The Pantry / Indian bay leaf

Indian bay leaf

Cinnamomum tamala · tej patta

Not the bay you know — a cinnamon cousin in disguise.


What it is

The Indian bay leaf is not the Mediterranean bay at all, though the jars often blur them. It is the leaf of a cassia relative — larger, three-veined, and warm and cinnamon-like in scent rather than the resinous, eucalyptus note of true bay. Using one for the other changes a dish.

Where it comes from

Indian bay grows in the sub-Himalayan region and is used across northern cooking. The confusion with Mediterranean bay is worth clearing up, because they are genuinely different leaves doing different jobs.

What it's called

Indian bay leaf · tej patta (Hindi). Botanically Cinnamomum tamala — a cassia relative, not Laurus nobilis (the Mediterranean bay).

In the kitchen

A leaf or two goes whole into biryani, pulao and rich gravies, bloomed in oil at the start, and lifted out before serving. It lends a warm, cinnamon-clove background.
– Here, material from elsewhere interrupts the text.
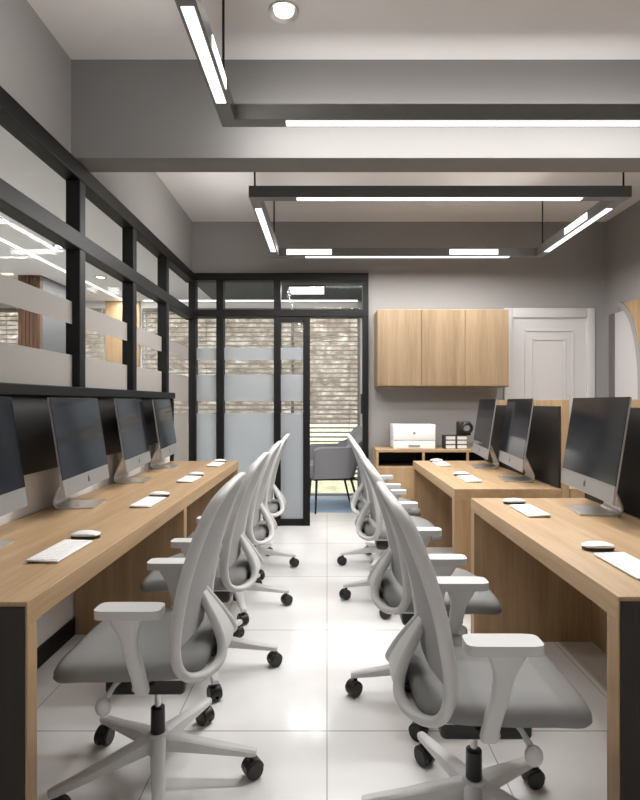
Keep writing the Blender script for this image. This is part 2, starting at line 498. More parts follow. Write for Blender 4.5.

For authenticity, the Indian leaf matters — Mediterranean bay gives a quite different, resinous note.

What we know about the claims

A flavouring leaf with no notable health claim; used whole and removed. An everyday warm-spice component.

Choosing and buying

Sold as tej patta in South Asian grocers (UK and US); supermarket 'bay leaves' are usually the Mediterranean kind, so buy the Indian leaf specifically for these dishes.